See Western Union v. Hurd, 116 F. 442 (1902).
The Supreme Court has construed the standard of proof under these statutes as follows:
It is the settled doctrine of this court that "fraud" in the act of Congress defining the debts from which a bankrupt is not relieved by a discharge in bankruptcy means "positive fraud, or fraud in fact involving moral turpitude or intentional wrong, as does embezzlement, and not implied fraud or fraud in law, which may exist without the imputation of bad faith or immorality."
See Oriel v. Russell, 278 U.S. 358, 49 S.Ct. 173, 73 L.Ed. 419, Ames v. Moir, 138 U.S. 306, 11 S.Ct. 311, 34 L.Ed. 951.
In Neal v. Clark, 95 U.S. 704, 24 L.Ed. 586 the Supreme Court states the standard further as follows:
The frauds included in the portion of clause (2) "under discussion are those which, in fact involve moral turpitude or intentional wrong; fraud implied in law which may exist without imputation of bad faith or immorality is insufficient."
Federal Bankruptcy Rules of Procedure 407 places the burden of proof of all essential facts upon the Plaintiff in this case. Not only does the Plaintiff have the burden of proof but is also confronted with the rule that all exceptions set forth in § 523(a)(2) are to be strictly construed in *851 favor of the Defendant. See Gleason v. Thaw, 236 U.S. 558, 35 S.Ct. 287, 59 L.Ed. 717. The clear doctrine of the Supreme Court in addressing the discharge of debtors and to construe the congressional enactment, is to give to debtors "a new opportunity in life and a clear field for future effort, unhampered by the pressure and discouragement of pre-existing debt." Perez v. Campbell, 402 U.S. 637, 91 S.Ct. 1704, 29 L.Ed.2d 233 (1971); Lines v. Frederick, 400 U.S. 18, 91 S.Ct. 113, 27 L.Ed.2d 124 (1970); Local Loan Company v. Hunt, 292 U.S. 234, 54 S.Ct. 695, 78 L.Ed. 1230 (1934); Lewis v. Roberts, 267 U.S. 467, 45 S.Ct. 357, 69 L.Ed. 739 (1925); Williams v. United States Fidelity and Guaranty Company, 236 U.S. 549, 35 S.Ct. 289, 59 L.Ed. 713 (1915).
The thrust of the Plaintiff's claim is that the sale of the Bluefield residence with his pending oral contract to purchase was fraudulent. The oral contract was entered into in August, 1979. 11 U.S.C. § 523(a)(2)(A) contemplates the obtaining of money by false pretenses, false representations or fraud. This statute necessarily means that the fraud exists at the time the Plaintiff parted with the $10,000.00. Not until April of 1981 was the property sold and nowhere in the evidence can the Court find any intent upon the part of the Defendants to obtain the $10,000.00 in August, 1979 or to defraud when the sale was consummated in 1980. The Plaintiff had failed to pay the $27,000.00, decided to move back to Roanoke and apparently had no further intention of selling the Roanoke residence as of December, 1979, presumably because the Plaintiff's wife desired to return to Roanoke. Even though no specific time frame was mentioned as to the payment of the $27,000.00, it is reasonable to assume and the Court so finds that the $27,000.00 should have been paid within a reasonable period of time. This is additionally true since the sole purpose for the sale of the residence was to aid his cash flow in his automobile dealership in Blacksburg where the $27,000.00 was needed. The evidence fails to show any diligence on the part of the Plaintiff to sell the Roanoke residence from which the $27,000.00 would come.

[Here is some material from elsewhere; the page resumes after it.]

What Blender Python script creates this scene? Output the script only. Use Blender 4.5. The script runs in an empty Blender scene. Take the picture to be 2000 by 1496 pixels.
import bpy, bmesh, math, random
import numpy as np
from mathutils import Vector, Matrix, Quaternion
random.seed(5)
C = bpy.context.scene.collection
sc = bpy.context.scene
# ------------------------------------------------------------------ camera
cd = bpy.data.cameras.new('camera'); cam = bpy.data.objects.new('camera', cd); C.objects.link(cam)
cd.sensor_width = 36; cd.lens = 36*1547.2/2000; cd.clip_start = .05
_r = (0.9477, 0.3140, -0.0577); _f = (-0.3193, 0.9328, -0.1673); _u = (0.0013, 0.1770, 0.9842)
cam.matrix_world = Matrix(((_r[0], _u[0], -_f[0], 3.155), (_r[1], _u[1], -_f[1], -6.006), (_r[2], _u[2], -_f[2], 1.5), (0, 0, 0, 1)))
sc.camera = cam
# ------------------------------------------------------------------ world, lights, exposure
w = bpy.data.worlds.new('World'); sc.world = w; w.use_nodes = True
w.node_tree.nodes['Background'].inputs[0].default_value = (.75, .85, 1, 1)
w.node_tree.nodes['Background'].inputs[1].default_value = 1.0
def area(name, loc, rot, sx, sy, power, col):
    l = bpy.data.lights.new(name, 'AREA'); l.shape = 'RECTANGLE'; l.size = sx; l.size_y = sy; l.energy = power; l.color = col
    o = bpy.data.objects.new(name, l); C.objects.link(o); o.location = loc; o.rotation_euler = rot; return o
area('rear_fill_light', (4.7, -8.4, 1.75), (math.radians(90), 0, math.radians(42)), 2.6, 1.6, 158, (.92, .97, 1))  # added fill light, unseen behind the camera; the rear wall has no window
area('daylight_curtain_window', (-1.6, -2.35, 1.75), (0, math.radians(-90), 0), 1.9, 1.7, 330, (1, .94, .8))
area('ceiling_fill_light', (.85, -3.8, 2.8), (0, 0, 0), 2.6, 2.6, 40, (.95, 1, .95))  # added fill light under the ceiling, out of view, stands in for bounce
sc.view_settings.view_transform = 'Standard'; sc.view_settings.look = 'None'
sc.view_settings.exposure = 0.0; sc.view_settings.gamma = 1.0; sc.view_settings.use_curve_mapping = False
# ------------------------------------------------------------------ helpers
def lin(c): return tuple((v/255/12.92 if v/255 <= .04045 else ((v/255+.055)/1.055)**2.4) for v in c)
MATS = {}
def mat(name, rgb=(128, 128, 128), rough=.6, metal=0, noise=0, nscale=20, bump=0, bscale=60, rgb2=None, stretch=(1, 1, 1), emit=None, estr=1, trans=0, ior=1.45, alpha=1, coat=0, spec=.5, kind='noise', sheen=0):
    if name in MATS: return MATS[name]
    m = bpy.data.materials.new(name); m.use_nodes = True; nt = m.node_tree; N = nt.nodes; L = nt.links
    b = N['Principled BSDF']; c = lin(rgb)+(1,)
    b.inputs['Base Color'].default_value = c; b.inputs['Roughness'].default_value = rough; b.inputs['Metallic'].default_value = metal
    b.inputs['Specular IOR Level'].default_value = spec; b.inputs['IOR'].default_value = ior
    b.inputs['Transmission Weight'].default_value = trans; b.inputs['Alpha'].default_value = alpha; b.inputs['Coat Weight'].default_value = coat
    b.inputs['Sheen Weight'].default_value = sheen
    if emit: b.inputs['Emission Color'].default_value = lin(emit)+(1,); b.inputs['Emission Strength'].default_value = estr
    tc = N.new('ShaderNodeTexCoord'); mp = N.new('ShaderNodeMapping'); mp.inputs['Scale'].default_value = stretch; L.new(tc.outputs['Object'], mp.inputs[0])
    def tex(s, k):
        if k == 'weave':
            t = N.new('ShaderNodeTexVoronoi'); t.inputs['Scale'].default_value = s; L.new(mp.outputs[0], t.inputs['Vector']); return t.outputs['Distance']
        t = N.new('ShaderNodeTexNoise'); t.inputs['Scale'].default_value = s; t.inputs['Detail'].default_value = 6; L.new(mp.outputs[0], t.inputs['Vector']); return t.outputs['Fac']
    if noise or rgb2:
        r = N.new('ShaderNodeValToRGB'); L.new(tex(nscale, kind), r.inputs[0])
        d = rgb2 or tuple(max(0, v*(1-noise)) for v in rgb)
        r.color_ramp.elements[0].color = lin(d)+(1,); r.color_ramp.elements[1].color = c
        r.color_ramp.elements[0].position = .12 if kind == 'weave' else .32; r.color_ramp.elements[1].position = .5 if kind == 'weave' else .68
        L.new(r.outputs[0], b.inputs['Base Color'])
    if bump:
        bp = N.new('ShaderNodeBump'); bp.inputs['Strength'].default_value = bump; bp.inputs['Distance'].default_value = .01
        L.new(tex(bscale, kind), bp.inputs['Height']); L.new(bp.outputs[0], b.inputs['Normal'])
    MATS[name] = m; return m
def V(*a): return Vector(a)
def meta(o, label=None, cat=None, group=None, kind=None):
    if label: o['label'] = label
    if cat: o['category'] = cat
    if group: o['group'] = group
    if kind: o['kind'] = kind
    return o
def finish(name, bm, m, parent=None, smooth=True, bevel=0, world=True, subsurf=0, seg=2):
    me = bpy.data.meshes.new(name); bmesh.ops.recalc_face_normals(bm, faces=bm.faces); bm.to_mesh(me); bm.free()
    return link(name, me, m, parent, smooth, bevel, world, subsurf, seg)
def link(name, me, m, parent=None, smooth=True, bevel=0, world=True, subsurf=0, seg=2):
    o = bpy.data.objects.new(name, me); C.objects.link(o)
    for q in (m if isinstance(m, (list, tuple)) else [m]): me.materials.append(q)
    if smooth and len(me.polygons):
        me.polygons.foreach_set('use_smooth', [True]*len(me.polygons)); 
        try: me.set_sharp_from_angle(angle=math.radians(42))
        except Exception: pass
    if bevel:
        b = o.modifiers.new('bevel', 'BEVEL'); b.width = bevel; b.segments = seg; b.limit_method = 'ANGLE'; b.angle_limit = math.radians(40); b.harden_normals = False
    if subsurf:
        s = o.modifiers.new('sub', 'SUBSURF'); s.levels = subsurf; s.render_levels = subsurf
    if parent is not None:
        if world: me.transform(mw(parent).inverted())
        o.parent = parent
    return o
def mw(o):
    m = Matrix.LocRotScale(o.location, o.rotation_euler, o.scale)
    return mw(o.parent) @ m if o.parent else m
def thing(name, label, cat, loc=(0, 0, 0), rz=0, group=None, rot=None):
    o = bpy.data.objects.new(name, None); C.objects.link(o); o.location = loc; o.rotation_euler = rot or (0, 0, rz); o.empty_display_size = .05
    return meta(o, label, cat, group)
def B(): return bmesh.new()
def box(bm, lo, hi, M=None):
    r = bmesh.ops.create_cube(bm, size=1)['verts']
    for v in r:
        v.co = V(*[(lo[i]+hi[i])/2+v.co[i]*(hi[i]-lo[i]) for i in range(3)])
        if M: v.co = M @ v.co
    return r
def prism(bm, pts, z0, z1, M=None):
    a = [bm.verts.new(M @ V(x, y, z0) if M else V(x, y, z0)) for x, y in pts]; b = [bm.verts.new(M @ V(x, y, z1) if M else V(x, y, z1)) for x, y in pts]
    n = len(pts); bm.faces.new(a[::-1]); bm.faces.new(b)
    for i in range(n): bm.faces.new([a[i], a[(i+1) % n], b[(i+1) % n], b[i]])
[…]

The Court must view the evidence in its entirety to determine the true intent of the parties. See Wertz v. Rock-Ola, etc. (4th Cir. 1964) 329 F.2d 116. When the entire evidence is viewed in this case, the Court is unable to find sufficient evidence to support the Complaint and accordingly, it is
ORDERED
that the prayer of the Complaint be denied and the debt discharged.